Start MATERIAL TO PROCESS
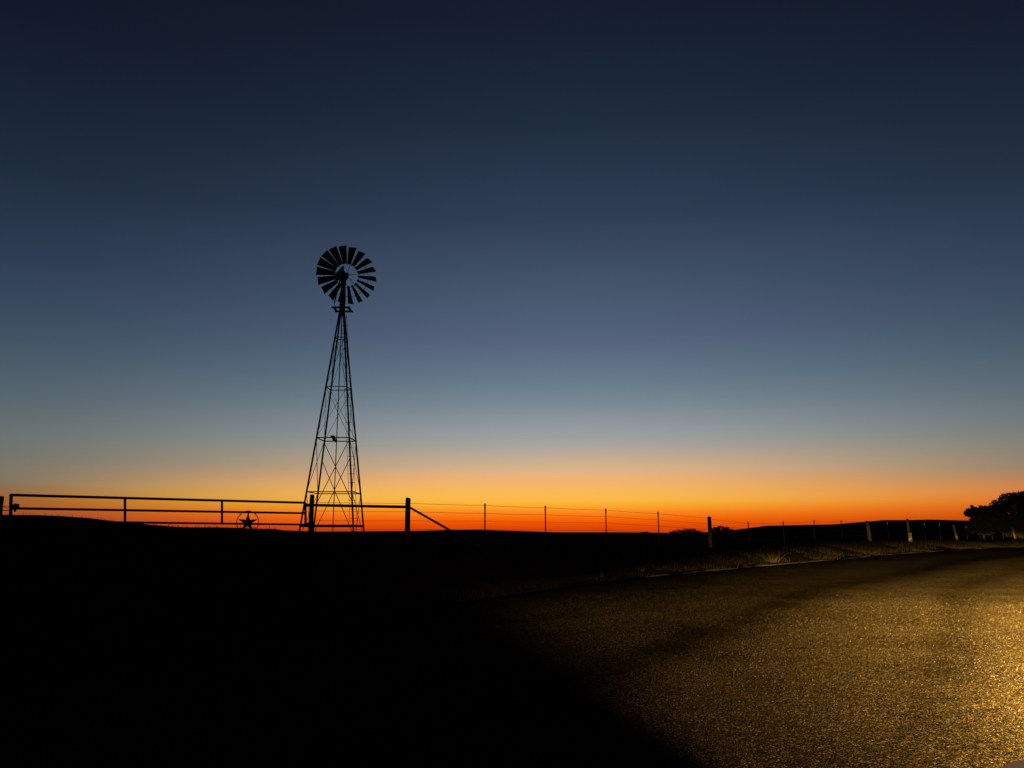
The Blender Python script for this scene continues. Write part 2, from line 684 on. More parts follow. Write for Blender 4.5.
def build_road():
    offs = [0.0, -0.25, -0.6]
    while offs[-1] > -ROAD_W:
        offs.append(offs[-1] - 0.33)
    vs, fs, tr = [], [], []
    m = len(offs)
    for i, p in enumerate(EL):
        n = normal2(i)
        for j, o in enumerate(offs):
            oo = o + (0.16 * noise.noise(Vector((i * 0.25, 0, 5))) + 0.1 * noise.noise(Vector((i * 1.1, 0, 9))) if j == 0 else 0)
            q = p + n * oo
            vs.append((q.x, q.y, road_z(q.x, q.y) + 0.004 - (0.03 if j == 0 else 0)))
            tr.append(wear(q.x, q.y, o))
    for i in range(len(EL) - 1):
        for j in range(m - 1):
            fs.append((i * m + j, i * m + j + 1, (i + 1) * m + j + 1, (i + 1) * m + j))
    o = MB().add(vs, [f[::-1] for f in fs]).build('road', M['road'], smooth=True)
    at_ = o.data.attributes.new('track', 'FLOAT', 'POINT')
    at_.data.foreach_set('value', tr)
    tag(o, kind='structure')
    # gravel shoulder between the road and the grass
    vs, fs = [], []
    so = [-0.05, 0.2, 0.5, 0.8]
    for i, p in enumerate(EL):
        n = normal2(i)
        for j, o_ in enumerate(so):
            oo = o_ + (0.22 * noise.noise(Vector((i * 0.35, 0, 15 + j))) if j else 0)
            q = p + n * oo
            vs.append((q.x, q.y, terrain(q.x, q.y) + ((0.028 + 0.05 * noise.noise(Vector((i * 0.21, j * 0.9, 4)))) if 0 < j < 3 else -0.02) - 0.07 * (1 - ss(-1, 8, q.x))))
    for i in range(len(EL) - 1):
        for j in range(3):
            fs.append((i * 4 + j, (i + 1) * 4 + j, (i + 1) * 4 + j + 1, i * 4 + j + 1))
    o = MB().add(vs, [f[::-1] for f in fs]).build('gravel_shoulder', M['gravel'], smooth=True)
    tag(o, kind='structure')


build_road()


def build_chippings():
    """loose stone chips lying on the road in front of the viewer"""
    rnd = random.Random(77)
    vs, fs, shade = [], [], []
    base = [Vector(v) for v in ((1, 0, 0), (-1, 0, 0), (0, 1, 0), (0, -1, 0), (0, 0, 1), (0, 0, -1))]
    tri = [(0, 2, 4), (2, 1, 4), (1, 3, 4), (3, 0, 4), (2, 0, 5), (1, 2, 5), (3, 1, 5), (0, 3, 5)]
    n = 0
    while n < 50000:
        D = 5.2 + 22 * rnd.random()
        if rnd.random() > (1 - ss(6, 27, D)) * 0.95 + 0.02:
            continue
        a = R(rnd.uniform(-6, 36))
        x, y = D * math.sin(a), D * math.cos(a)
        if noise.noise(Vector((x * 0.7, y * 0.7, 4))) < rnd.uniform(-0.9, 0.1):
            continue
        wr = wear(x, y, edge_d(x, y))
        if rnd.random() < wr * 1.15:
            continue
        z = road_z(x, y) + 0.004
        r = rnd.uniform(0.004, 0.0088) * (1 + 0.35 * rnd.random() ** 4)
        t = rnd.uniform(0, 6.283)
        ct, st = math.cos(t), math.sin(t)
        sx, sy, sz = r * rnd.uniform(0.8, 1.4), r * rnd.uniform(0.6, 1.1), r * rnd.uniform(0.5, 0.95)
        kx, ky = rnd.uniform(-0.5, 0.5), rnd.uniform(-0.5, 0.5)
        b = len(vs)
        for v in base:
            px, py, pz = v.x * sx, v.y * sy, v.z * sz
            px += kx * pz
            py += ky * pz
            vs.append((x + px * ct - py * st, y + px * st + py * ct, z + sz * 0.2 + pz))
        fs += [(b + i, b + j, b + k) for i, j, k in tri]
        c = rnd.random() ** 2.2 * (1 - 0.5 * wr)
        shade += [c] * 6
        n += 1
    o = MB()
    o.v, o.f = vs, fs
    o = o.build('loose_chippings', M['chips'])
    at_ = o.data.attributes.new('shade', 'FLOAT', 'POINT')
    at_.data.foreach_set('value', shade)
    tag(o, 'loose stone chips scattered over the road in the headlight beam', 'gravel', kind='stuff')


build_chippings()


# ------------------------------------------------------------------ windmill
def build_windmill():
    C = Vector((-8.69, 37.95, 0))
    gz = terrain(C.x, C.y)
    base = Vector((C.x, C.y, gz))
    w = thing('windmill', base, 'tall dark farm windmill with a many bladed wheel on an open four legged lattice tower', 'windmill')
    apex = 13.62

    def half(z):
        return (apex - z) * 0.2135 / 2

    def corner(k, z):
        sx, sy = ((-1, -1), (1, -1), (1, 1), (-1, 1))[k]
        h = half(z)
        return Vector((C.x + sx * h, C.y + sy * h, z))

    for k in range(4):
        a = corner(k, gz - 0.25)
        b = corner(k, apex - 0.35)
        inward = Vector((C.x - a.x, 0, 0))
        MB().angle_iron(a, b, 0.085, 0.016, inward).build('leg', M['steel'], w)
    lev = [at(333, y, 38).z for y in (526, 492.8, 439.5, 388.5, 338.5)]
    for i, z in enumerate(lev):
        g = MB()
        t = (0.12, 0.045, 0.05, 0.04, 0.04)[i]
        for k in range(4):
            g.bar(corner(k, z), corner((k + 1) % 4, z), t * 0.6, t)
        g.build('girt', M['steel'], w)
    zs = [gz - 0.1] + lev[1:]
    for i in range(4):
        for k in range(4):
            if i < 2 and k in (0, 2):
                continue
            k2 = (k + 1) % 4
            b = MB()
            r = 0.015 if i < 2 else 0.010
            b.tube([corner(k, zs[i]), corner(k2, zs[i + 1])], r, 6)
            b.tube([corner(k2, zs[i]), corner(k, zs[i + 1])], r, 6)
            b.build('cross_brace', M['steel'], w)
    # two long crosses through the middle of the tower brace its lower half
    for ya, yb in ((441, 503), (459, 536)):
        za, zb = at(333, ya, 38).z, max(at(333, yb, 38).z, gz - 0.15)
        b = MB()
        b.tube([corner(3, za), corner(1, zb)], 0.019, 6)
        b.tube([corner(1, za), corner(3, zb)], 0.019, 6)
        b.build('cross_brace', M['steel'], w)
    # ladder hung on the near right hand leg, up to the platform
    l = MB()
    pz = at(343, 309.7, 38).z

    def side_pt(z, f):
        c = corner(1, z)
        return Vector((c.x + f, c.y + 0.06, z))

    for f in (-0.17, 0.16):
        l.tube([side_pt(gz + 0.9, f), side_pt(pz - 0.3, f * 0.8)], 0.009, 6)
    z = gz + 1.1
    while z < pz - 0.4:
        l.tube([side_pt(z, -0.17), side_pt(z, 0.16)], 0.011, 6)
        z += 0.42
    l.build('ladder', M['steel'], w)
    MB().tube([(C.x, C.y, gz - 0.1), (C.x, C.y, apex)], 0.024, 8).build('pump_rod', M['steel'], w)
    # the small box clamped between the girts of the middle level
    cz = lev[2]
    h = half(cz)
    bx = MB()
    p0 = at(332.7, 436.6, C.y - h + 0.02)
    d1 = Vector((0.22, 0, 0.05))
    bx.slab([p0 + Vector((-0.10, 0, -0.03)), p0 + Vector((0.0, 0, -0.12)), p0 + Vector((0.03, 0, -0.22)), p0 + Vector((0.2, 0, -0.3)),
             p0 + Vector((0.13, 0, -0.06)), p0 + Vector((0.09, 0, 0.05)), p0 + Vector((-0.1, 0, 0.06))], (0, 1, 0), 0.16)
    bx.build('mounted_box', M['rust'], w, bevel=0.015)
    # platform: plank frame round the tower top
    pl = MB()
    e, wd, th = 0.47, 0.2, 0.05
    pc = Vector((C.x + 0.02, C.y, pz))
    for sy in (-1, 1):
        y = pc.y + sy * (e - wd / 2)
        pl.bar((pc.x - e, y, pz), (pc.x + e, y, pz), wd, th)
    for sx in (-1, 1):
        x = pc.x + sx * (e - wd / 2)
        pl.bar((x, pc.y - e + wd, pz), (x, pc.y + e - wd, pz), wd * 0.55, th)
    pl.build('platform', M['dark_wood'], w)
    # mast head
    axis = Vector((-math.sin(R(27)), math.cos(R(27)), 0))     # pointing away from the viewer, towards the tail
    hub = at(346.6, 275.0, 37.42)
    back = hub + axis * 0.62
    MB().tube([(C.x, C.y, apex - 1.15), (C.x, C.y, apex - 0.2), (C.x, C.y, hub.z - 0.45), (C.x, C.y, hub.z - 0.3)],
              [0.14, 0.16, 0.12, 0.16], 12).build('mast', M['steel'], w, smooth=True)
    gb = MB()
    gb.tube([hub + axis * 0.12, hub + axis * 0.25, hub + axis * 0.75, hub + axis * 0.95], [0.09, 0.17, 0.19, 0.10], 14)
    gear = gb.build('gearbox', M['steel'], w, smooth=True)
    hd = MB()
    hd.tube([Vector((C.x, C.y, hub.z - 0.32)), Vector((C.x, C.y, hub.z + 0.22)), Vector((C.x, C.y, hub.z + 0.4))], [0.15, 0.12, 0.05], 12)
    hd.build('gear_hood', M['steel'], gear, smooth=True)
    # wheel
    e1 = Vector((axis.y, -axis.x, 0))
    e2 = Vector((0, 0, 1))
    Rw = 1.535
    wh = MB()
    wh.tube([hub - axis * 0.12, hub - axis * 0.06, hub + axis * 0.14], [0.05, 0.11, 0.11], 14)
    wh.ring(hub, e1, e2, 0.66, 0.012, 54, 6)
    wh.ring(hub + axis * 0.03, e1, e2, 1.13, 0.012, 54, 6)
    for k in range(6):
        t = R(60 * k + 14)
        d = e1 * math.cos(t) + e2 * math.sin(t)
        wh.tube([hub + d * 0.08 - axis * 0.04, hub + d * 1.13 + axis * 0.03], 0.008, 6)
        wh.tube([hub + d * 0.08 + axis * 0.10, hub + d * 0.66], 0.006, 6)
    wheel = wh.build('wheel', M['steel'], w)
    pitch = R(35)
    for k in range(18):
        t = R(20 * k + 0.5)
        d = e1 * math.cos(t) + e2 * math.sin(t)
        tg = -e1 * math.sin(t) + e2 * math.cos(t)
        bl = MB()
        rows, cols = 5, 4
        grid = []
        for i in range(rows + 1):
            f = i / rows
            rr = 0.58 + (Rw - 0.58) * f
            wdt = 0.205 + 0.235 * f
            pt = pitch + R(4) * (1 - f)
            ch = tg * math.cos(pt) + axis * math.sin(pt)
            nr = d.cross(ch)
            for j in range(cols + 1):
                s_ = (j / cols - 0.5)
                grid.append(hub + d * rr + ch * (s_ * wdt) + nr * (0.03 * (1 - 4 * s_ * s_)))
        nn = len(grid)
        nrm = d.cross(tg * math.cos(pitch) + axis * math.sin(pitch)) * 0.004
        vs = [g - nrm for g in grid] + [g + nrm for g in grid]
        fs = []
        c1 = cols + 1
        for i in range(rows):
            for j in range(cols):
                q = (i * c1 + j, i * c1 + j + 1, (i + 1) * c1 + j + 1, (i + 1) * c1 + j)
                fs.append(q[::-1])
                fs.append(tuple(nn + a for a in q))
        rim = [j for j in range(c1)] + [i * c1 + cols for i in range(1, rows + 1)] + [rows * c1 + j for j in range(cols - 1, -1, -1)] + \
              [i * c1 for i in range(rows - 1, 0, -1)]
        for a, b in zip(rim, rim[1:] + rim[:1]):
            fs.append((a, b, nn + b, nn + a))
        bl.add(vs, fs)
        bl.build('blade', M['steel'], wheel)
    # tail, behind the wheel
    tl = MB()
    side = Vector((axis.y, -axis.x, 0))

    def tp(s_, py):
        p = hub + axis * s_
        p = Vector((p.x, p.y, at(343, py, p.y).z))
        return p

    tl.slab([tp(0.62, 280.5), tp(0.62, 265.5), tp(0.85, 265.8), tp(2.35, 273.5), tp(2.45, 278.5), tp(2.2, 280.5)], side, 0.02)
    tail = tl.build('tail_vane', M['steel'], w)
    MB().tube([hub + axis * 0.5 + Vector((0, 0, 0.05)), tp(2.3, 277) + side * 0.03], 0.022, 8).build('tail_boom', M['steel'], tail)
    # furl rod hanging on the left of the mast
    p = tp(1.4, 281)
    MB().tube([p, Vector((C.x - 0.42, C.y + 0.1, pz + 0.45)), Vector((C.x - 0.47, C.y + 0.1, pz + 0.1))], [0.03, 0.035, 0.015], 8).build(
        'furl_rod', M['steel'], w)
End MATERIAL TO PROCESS
Start MATERIAL TO PROCESS
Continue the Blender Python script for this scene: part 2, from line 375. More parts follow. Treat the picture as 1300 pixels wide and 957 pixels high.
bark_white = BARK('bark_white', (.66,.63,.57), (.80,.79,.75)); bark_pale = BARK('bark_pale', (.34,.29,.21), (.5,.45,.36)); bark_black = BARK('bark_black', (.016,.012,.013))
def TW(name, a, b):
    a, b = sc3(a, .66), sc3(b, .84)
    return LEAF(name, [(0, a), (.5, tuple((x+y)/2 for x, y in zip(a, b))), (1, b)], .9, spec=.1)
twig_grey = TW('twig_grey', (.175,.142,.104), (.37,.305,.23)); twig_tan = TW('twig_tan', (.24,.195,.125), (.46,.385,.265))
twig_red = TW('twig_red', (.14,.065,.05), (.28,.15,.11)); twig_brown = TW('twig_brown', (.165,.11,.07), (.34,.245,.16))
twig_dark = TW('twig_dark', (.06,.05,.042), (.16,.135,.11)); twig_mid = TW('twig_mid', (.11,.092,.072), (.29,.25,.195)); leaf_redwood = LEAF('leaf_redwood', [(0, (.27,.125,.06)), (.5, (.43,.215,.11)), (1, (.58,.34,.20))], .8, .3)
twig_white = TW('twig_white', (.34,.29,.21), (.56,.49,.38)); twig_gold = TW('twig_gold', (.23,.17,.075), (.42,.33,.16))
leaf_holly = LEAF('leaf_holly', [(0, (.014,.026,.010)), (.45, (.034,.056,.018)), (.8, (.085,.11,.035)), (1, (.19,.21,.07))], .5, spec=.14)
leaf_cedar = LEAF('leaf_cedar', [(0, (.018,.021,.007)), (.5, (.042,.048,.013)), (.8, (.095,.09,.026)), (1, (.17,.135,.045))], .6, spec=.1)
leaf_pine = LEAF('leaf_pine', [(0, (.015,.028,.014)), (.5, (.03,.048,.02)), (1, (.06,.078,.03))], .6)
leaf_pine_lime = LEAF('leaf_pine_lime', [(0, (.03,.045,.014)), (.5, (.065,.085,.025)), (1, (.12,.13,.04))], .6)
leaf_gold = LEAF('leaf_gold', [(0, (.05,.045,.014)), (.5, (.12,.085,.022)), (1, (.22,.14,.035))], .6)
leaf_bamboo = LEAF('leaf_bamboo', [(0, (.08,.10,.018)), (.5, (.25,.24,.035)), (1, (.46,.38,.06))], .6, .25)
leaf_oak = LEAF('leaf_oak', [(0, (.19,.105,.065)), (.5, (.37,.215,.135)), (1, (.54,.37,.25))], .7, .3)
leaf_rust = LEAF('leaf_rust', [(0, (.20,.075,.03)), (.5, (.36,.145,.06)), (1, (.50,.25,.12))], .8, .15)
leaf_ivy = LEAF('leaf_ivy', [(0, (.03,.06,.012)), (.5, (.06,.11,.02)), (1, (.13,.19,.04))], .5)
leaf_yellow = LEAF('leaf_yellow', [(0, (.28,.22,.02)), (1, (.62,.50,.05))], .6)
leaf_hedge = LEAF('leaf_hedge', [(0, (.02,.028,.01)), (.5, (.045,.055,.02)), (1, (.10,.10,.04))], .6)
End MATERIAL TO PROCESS
GIVEN TASK
Give back only a number, the number of lines where the string "Blender" occurs.

RESPONSE TO THE EXERCISE
2